Corrosion prevention of steel rebar embedded in the cement mortar under accelerated conditions: Combined effects of phosphate and chloride ions

Abstract

The present work focuses on the role of different amounts i.e. 0.295 and 2.95 kg/m3 ammonium phosphate monobasic (NH4H2PO4: APM) inhibitor and 1.2 kg/m3 NaCl as admixtures in cement mortar under wetting–drying accelerated condition to mitigate the corrosion of steel rebar. The results show that phosphate ions (from APM) react with NaCl and ordinary Portland cement (OPC) constituents to form Ca3(PO4)2 and Ca5(PO4)3Cl as hydration products, which led to make the cement mortar matrix dense and compact, and thus, improved the compressive strength after 28 days of water curing.
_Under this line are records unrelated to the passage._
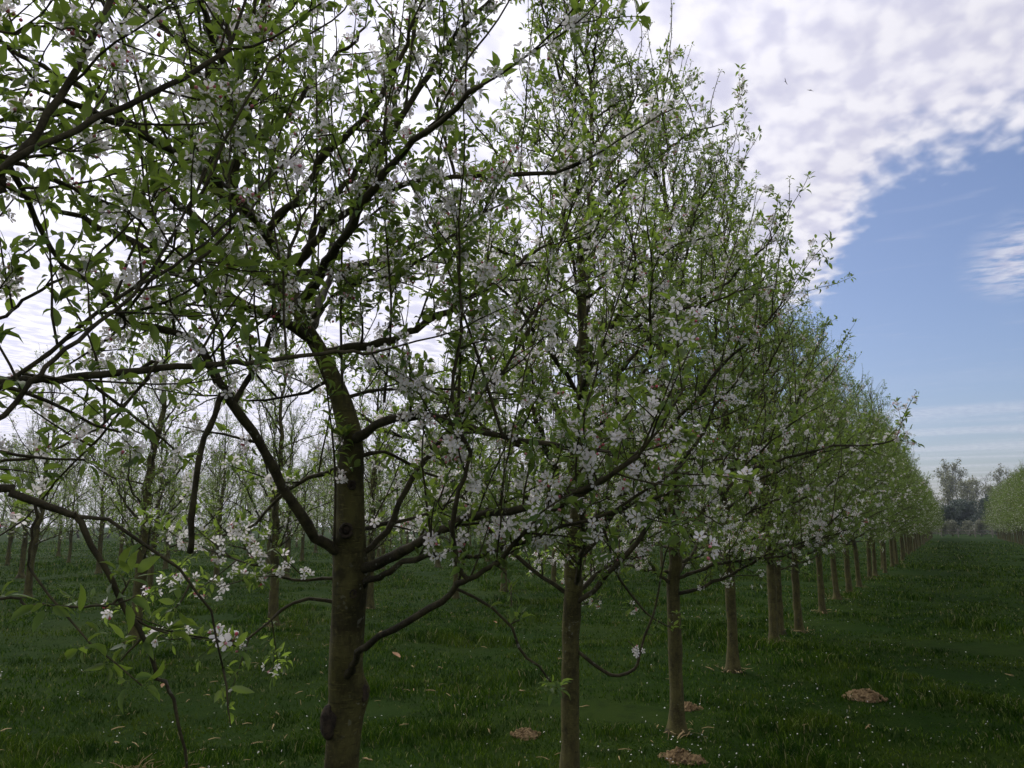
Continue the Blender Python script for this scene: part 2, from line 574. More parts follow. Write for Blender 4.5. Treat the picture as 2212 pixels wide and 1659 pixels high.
def orchard_plant(seed, leafy, bloom, height=6.1, nlimb=46, water=.15, every=.070, tr=.055):
    p = Plant(seed, leafy, bloom, lambda q: math.hypot(q[0], q[1]) < np.interp(q[2], PROF_H, PROF_R) + .42)
    p.prof = True
    g = p.g
    z = np.concatenate([np.linspace(-.06, .4, 14), np.linspace(.44, 2.2, 30), np.linspace(2.3, height, 26)])
    n = len(z)
    lean = np.cumsum(g.normal(0, .055, (n, 2)) * np.sqrt(np.gradient(z))[:, None], 0)
    lean -= lean[3]
    lean *= np.clip((z - .8) / 1.2, .12, 1)[:, None]
    ax = np.column_stack([lean, z])
    rad = tr * np.where(z < 1.3, 1 - .1 * z / 1.3, .9 * np.clip(1 - (z - 1.3) / (height - 1.2), .02, 1)**1.25) + .006
    p.trunk.add(ax, rad, 12, trunk_wob(g))
    for i in range(nlimb):
        t = (i + g.uniform(-.3, .3)) / nlimb
        h = 1.13 + (height - 1.43) * max(t, 0)**1.3
        az = i * 2.39996 + g.uniform(-.4, .4)
        el = R_(g.uniform(8, 38) + 32 * t)
        reach = np.interp(h + .35 + .5 * t, PROF_H, PROF_R) * g.uniform(.72, 1.)
        ln = max(.4, reach * .86 / math.cos(el))
        j = np.argmin(abs(z - h))
        p.scaffold(ax[j], az, el, ln, .007 + .0062 * ln, every=every, flowers=.17 * (1.15 - .6 * t), water=water * (.5 + 1.4 * t))
    p.cur = p.limbs[-1]
    for i in range(9):                      # upright shoots round the tip
        d = unit(np.array([g.normal(0, .28), g.normal(0, .28), 1.]))
        p.shoot(ax[-1 - g.integers(0, 5)], d, g.uniform(.4, .85), .0045, np.array([0, 0, .2]), .036, .04, .03, 1, 4, 0)
    return p


def make_kit(seed, *a, **k):
    p = orchard_plant(seed, *a, **k)
    return dict(trunk=p.trunk.mesh('trunk', M_TRUNK), limbs=[l.mesh('limb', M_LIMB) for l in p.limbs],
                branches=p.branches_mesh('branches'), leaves=p.leaves_mesh('leaves'), blossom=p.blossom_mesh('blossom'), n=len(p.L))


def plant_tree(kit, loc, rz, sc, label, group, near=False):
    t = tag(empty('apple_tree', loc, rz, sc), label, 'apple tree', group)
    t.rotation_euler[0], t.rotation_euler[1] = .022 * math.sin(loc[1] * 7.3), .022 * math.sin(loc[1] * 4.1 + 1)
    obj('trunk', kit['trunk'], t)
    if near:
        for l in kit['limbs']:
            obj('limb', l, t)
    else:
        obj('branches', kit['branches'], t)
    obj('leaves', kit['leaves'], t)
    obj('blossom', kit['blossom'], t)
    return t


# ------------------------------------------------------------------ ground
_gp = np.random.default_rng(5).uniform(0, 6.28, 24)
_gk = np.random.default_rng(6).normal(0, 1, (24, 2)) * np.repeat([.5, 1.3, 2.8], 8)[:, None]
_ga = np.repeat([.022, .012, .008], 8)


def gz(x, y):
    x, y = np.asarray(x, float), np.asarray(y, float)
    z = np.zeros_like(x)
    for k, a, p in zip(_gk, _ga, _gp):
        z = z + a * np.sin(k[0] * x + k[1] * y + p)
    return z * np.exp(-np.hypot(x, y) / 60.)


def turf_noise(x, y, seed, scale):
    g = np.random.default_rng(seed)
    k, p = g.normal(0, scale, (14, 2)), g.uniform(0, 6.28, 14)
    return sum(np.sin(a * x + b * y + c) for (a, b), c in zip(k, p)) / 3.7


def build_ground():
    n = 200
    u = np.linspace(-1, 1, n)
    c = np.sign(u) * abs(u)**3 * 640
    X, Y = np.meshgrid(c, c, indexing='ij')
    Z = gz(X, Y)
    i = (np.arange(n - 1)[:, None] * n + np.arange(n - 1)[None]).ravel()
    m, q = material('meadow_soil_and_moss')
    tc = q.n('TexCoord').outputs['Object']
    a = q.noise(tc, .55, 4, .6)
    b = q.noise(tc, 6, 5, .65)
    c2 = q.noise(tc, 60, 4, .7)
    col = q.mix(q.ramp(a, .35, .65), (.010, .028, .002), (.020, .038, .004))
    col = q.mix(q.ramp(b, .45, .72, 0, .8), col, (.007, .018, .002))
    col = q.mix(q.ramp(c2, .5, .75, 0, .5), col, (.04, .055, .008))
    bp = q.n('Bump', in_Strength=.9, in_Distance=.05, in_Height=q.m('ADD', q.m('MULTIPLY', b, .6), q.m('MULTIPLY', c2, .4)))
    p = q.n('BsdfPrincipled', in_Base_Color=col, in_Roughness=.95, in_Normal=bp.outputs[0])
    p.inputs['Specular IOR Level'].default_value = .03
    q.t.links.new(p.outputs[0], q.n('OutputMaterial').inputs[0])
    o = obj('ground', mesh('ground', np.column_stack([X.ravel(), Y.ravel(), Z.ravel()]), [np.column_stack([i, i + n, i + n + 1, i + 1])], [m]))
    tag(o, kind='structure')


build_ground()

ROW1 = [(-2.15, 2.45), (-2.12, 4.55), (-2.09, 6.56), (-2.19, 8.95), (-2.2, 11.3), (-2.17, 13.12), (-2.22, 16.08), (-2.25, 18.56),
        (-2.25, 20.97), (-2.21, 23.0), (-2.16, 25.6)]
y_ = 28.0
while y_ < 116:
    ROW1.append((-2.15 + .12 * math.sin(y_ * 1.7), y_))
    y_ += 2.4 + .25 * math.sin(y_ * 3.1)
ROW2 = [(-9.96, 7.27), (-9.81, 9.68), (-10.2, 12.6)]
MOLES = [(1870, 1510, .17, 'low spread brown molehill alone on the open grass lane at right'),
         (1470, 1626, .145, 'rounded brown molehill in front of the third trunk of the near row'),
         (1685, 1668, .15, 'brown molehill cut off by the bottom edge of the photo'),
         (1487, 1524, .12, 'small brown molehill half hidden behind the third trunk of the near row'),
         (1135, 1575, .11, 'flattened dark molehill left of the second trunk of the near row')]


def ground_at(x, y):
    r = FW + RT * (x - CX) / F - UP * (y - CY) / F
    p = EYE + r * (-H / r[2])
    return p[0], p[1]


MOLE_XY = [ground_at(x, y) for x, y, *_ in MOLES]


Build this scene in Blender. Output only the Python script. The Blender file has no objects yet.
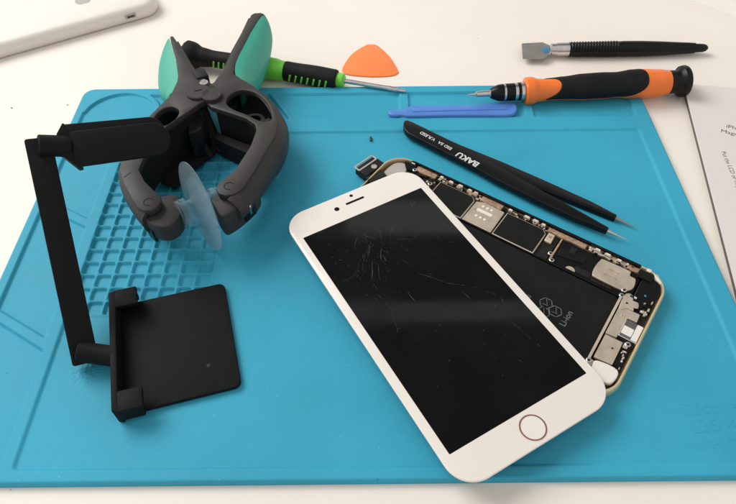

Consequently, the phosphate ions in the cement mortar initiate the oxidation of embedded steel rebars immersed in 3.5 wt. % NaCl solution due to the formation of Fe(H2PO4)2, and FeHPO4 as intermediate. These could be transformed into stable and protective tertiary iron phosphate (FePO4) if optimum amount of phosphate ions is present but in the case of 0.295 kg/m3 APM, mostly phosphate ions consumed in the formation of Ca3(PO4)2 and Ca5(PO4)3Cl. Therefore, this sample became vulnerable to corrosion. On the other hand, 2.95 kg/m3 APM, the phosphate ions are significant and, thus, it helps to properly form the Ca3(PO4)2, Ca5(PO4)3Cl, FePO4 and maghemite (γ-Fe2O3).